Histograms can enable dramatic performance gains if literal predicates are used against columns with skewed data distributions. However, it is difficult to determine which columns are skewed enough to warrant histograms, and even more difficult to determine the optimal number of buckets of buckets to use. So most DBAs just create histograms FOR ALL COLUMNS or FOR ALL INDEXED COLUMNS and use either the default (75) or maximum (254) number of buckets throughout. But, redundant histograms on columns with uniformly distributed data, and unduly large histograms on columns with skewed data distributions just increase the CPU cost of parsing and waste space in the shared pool. Therefore histograms should only be created where they are beneficial, and should not be any larger than necessary.

Firstly, there is no point in creating a histogram unless literal predicates are used against the column. Beyond that, a histogram is only warranted if it can identify one or more popular values, or if it can identify a significant skew in the distribution of non-popular values and literal range predicates are used against the column. Accordingly, the number of buckets must be large enough to identify all possible popular values, and the maximum number of buckets should be used if the non-popular values are skewed and subject to range predicates. Of course, a smaller number of buckets can be used if the column has less than 254 distinct values allowing Oracle to use a width-balanced histogram. Please note that histograms on columns that are not indexed can nevertheless be beneficial because they inform the optimizer of the cardinality of their table for the query and can thus influence the join order. The criterion to consider here is whether the column is subject to WHERE clause predicates, not whether it is indexed.
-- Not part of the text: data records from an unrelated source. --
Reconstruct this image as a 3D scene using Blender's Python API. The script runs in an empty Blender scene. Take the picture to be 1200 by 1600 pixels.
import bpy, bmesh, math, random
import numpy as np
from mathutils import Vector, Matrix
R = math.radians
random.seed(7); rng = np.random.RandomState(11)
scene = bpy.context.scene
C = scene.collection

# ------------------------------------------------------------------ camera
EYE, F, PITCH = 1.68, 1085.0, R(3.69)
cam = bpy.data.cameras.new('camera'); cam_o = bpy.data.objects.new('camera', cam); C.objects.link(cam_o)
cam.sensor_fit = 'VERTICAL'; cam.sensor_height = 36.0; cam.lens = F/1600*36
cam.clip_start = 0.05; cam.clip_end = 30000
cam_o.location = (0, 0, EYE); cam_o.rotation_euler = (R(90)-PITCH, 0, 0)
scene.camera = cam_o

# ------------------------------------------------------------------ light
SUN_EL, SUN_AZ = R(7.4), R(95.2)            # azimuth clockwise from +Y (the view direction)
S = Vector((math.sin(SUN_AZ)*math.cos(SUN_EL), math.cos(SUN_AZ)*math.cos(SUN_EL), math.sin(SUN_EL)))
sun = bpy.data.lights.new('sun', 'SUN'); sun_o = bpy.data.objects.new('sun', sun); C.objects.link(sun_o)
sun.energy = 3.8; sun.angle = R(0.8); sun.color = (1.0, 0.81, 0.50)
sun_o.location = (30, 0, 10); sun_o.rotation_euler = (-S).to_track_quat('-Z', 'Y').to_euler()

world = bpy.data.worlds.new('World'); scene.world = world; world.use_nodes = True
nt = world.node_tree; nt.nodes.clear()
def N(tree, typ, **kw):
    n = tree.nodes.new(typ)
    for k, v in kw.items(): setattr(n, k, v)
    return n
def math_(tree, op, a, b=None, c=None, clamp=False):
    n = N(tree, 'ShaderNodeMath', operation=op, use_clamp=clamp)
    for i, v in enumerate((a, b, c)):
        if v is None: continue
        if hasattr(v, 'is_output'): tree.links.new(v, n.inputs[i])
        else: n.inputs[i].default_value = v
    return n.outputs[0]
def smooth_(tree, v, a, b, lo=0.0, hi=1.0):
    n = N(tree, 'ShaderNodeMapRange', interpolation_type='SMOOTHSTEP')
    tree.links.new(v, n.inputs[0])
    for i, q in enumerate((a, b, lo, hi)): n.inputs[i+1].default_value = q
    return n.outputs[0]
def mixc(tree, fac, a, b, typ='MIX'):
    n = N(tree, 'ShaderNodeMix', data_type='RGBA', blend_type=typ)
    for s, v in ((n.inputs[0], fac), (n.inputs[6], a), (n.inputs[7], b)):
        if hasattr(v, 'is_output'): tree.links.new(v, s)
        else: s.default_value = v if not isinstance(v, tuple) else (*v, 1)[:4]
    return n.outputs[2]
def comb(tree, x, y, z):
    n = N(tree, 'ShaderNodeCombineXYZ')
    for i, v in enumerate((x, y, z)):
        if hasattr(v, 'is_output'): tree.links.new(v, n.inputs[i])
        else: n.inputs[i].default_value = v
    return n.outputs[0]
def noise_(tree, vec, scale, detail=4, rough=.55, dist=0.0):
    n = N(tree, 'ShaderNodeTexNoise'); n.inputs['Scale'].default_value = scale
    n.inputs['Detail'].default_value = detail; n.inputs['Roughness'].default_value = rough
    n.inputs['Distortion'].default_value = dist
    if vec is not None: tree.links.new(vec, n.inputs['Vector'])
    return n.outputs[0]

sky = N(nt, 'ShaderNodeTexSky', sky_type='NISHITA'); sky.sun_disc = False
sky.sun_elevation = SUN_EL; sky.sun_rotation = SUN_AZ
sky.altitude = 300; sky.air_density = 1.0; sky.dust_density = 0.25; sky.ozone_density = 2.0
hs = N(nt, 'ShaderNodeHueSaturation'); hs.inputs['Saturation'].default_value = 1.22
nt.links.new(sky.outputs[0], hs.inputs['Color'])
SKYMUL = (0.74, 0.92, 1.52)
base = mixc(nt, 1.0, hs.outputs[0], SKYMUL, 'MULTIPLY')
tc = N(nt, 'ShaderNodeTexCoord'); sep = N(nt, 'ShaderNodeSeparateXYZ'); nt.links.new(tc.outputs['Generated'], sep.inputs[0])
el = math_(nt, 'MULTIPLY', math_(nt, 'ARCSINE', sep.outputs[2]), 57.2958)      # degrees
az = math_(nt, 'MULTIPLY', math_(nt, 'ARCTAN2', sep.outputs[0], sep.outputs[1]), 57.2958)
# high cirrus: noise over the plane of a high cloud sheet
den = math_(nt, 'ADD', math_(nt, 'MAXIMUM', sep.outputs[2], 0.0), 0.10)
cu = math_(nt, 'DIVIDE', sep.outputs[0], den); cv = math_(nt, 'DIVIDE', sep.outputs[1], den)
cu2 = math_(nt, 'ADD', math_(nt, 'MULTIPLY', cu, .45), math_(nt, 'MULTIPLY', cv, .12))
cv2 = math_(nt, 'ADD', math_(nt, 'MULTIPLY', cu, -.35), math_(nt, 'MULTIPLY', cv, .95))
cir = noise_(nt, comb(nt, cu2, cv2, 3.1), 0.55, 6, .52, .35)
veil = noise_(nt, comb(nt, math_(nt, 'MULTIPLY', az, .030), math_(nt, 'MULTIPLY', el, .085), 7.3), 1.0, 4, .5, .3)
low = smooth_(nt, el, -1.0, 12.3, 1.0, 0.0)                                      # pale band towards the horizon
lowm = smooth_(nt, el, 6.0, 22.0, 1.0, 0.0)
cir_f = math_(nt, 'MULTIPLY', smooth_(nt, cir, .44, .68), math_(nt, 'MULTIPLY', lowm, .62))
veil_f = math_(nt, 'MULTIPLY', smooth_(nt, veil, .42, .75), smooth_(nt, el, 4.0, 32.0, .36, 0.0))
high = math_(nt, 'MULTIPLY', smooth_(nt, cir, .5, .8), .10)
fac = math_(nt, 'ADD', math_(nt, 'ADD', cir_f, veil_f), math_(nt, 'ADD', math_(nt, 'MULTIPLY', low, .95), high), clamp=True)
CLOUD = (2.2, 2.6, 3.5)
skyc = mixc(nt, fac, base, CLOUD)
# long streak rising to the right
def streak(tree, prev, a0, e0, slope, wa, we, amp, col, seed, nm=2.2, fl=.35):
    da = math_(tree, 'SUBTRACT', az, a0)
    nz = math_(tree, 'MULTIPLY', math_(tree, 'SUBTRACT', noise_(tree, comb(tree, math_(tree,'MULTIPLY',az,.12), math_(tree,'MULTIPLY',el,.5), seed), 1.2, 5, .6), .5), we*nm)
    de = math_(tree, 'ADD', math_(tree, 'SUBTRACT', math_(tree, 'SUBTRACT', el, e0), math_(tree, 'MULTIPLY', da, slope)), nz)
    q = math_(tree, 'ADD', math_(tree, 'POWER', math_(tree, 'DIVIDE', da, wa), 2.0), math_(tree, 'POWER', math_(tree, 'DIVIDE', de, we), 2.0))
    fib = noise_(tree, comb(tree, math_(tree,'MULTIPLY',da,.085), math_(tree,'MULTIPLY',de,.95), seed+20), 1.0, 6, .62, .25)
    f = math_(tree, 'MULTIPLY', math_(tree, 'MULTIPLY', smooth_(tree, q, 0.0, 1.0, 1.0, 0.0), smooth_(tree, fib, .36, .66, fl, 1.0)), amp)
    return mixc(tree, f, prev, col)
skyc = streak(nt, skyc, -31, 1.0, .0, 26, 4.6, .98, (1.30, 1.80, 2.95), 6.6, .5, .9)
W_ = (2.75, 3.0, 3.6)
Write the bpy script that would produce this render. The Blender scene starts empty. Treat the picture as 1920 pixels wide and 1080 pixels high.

The new APT script consider_histogram.sql does much of the hard work for you. It reports whether a particular column of a particular table has any popular values or a sufficiently skewed data distribution to warrant a histogram. If so, it recommends the optimal number of histogram buckets to use. This script is intended to be used selectively on columns that are subject to literal predicates in expensive queries. It has to do a full scan of the table (or an index on the column) each time you run it, so you won't want to run it needlessly.

Dependent SQL

When considering histogram creation the first thing to check is how the column is used in WHERE clause predicates. In some cases an effective way of doing that is to look at the SQL currently in the library cache on the assumption that it is representative. Similarly, when considering indexing changes or other physical changes that will affect the optimizer, it is important to consider all the SQL statements that access the table, rather than just the "problem query". Again a look into the library cache may quickly identify other SQL statements that would either benefit from or be harmed by the proposed change.

The new APT script dependent_sql.sql can be used to look into the library cache in situations like these. It identifies all the SQL statements that are currently in the library cache and that are dependent on a particular table. Of course, some SQL statements are never cached or are used so infrequently that they will not normally be present in the cache. Therefore detailed application knowledge is needed to confirm any tentative conclusions you may draw from the information obtained with this script.

Keeper fix

Our thanks are due to Connor McDonald and a few very helpful folk at Oracle Support for explaining an apparent anomaly in the management of large free and permanent memory chunks in the shared pool after instance startup. The explanation can be read at http://www.oracledba.co.uk/tips/shared_pool_perm.htm. This was causing the APT script keeper.sql to be almost ineffective for certain shared pool sizes. The script has now been fixed to exclude very large free chunks from the memory counted as having previously been used. Those who have based their keeping strategy on keeper.sql may want to make the same change in their own versions of the script.